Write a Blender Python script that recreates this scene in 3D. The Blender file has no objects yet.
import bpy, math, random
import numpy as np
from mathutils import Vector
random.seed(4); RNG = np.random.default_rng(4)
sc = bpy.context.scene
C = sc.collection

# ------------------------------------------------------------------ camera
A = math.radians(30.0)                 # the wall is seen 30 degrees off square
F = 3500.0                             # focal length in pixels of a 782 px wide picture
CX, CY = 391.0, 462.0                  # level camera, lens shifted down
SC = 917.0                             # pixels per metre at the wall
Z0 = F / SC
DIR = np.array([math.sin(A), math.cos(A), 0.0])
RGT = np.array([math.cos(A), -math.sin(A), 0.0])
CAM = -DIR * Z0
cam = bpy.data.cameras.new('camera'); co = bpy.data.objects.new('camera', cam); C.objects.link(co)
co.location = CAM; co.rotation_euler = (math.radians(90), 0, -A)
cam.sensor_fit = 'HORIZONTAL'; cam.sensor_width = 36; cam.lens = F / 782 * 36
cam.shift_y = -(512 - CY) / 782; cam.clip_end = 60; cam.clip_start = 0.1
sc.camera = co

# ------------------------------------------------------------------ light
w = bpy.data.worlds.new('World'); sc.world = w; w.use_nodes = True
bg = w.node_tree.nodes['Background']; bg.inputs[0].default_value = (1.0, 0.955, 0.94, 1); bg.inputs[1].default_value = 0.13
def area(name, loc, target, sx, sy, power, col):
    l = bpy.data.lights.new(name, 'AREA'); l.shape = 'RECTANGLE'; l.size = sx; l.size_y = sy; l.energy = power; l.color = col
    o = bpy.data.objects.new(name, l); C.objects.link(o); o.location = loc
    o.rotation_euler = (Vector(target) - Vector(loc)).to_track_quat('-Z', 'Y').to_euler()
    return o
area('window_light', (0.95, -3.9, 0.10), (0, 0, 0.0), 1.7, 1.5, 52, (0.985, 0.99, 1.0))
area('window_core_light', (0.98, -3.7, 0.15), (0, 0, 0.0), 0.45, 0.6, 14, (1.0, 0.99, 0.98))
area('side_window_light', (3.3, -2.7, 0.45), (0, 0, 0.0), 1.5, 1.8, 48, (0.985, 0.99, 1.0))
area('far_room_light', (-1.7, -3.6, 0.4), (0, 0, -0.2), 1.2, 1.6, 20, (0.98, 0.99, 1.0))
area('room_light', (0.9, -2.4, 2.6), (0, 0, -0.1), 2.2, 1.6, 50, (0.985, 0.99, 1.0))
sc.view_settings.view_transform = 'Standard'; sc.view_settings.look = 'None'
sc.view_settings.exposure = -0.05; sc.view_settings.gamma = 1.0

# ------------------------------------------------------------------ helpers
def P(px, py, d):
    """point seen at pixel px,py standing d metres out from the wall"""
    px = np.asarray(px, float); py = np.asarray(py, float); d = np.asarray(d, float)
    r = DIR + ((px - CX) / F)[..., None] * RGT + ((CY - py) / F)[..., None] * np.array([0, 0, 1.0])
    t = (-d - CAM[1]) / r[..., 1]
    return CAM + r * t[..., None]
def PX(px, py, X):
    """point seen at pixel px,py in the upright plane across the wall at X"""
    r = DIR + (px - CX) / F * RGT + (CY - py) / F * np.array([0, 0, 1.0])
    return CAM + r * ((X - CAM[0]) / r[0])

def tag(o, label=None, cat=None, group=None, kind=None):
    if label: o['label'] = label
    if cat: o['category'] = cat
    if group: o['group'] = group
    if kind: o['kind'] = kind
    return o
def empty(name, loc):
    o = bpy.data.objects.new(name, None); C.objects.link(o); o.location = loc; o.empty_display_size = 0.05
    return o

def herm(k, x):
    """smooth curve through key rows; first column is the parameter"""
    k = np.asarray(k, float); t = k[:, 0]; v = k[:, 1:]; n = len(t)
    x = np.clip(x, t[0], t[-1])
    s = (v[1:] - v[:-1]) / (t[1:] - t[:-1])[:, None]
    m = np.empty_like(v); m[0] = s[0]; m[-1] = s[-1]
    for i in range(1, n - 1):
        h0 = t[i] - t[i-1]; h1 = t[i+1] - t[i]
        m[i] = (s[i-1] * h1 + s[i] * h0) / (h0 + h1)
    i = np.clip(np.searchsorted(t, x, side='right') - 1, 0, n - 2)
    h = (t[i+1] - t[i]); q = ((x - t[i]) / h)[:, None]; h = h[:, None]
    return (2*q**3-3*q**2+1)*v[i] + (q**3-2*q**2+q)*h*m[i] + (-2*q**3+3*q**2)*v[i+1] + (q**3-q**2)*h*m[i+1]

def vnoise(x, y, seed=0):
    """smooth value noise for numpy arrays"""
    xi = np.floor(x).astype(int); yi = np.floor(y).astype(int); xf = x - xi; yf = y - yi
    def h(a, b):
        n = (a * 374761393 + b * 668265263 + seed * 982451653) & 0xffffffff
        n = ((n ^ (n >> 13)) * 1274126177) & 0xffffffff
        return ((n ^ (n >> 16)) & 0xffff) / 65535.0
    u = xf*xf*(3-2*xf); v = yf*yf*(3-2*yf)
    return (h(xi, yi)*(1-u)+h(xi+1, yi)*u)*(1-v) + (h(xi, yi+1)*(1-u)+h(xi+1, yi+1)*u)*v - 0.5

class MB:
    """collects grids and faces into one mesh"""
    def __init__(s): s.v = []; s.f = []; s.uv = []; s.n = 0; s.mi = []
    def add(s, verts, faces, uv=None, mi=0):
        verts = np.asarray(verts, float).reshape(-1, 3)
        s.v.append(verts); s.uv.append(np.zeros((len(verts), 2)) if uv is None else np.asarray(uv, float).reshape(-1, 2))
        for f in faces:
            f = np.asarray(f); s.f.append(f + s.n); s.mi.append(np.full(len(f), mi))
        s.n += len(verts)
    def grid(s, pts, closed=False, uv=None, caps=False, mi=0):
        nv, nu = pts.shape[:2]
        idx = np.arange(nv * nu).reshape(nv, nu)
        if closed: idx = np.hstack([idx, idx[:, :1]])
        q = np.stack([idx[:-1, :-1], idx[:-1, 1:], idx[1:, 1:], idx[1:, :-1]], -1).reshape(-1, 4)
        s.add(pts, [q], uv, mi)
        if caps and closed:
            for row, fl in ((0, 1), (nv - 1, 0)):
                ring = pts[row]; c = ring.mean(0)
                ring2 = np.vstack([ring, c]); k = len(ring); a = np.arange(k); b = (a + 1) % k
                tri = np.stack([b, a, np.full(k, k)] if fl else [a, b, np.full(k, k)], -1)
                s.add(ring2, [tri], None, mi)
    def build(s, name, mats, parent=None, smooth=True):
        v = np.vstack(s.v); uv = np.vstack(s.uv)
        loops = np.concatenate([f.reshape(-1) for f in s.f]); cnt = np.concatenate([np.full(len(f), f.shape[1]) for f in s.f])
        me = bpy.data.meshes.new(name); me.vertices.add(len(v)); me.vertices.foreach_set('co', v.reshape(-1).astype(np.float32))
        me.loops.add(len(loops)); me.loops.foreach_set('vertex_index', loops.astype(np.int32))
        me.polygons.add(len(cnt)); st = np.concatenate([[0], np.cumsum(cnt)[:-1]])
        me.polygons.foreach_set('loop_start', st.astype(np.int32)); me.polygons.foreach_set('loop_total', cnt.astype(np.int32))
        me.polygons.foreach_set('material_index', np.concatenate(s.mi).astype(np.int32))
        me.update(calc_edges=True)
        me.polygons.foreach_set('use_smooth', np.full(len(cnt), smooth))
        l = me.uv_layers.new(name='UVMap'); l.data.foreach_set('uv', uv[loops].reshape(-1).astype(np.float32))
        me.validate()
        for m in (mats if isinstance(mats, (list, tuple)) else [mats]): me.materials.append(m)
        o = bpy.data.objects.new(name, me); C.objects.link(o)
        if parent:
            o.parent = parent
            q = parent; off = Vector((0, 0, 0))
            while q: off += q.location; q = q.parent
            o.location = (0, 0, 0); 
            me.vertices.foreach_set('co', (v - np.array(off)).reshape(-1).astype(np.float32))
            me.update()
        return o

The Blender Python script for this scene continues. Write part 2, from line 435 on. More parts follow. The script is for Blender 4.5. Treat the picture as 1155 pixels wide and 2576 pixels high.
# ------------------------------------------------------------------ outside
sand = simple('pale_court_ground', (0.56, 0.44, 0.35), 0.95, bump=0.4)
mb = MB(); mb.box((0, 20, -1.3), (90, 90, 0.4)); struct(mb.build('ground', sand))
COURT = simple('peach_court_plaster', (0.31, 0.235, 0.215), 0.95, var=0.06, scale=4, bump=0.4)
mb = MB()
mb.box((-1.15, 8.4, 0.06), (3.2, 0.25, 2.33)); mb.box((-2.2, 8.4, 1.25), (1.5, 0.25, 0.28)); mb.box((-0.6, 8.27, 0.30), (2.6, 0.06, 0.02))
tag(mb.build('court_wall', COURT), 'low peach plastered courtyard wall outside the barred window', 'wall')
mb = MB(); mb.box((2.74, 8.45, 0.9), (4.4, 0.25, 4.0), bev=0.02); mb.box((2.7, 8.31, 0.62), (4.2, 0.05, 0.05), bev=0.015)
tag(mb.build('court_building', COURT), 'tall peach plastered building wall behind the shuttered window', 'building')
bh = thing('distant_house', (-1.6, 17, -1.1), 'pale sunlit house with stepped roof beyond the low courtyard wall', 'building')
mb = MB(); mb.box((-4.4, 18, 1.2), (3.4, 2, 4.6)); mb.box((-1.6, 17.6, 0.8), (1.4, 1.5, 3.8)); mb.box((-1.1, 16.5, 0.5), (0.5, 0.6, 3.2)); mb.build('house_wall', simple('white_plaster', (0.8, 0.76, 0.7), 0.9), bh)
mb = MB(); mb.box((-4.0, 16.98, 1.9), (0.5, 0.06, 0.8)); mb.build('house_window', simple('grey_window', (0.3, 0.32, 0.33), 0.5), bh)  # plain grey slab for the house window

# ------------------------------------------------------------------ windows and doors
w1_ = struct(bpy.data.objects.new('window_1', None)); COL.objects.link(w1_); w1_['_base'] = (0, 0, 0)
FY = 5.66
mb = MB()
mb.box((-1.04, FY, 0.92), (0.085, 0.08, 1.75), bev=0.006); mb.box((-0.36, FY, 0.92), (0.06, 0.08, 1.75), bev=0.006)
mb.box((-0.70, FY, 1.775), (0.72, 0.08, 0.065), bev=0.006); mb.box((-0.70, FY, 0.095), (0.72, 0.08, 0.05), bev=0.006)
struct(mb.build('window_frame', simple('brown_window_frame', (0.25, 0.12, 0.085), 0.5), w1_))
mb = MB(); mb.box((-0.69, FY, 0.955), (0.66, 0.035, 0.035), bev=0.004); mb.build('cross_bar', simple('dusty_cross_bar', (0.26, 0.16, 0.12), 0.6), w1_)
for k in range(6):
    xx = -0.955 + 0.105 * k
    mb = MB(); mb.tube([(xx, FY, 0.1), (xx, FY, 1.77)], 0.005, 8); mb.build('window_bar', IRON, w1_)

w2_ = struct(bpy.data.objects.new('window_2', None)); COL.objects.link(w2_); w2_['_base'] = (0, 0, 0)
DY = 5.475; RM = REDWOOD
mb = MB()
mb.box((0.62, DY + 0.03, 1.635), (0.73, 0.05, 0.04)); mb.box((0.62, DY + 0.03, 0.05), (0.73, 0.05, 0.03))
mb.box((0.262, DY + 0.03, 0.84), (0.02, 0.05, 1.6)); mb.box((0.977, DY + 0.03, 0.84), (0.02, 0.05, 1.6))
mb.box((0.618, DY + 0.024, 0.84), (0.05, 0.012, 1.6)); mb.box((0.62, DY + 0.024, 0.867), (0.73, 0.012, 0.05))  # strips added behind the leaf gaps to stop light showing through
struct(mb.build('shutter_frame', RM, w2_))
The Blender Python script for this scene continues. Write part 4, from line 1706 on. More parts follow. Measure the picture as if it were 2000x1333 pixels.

========================================

__Goal of the exercise__
The lines to return begin at the first line of the records and end at the line holding "C = sc.collection"; please return them exactly, including both, and nothing beyond.

__Task output__
Write a Blender Python script that recreates this scene in 3D. The Blender file has no objects yet.
import bpy, math, random
import numpy as np
from mathutils import Vector
random.seed(4); RNG = np.random.default_rng(4)
sc = bpy.context.scene
C = sc.collection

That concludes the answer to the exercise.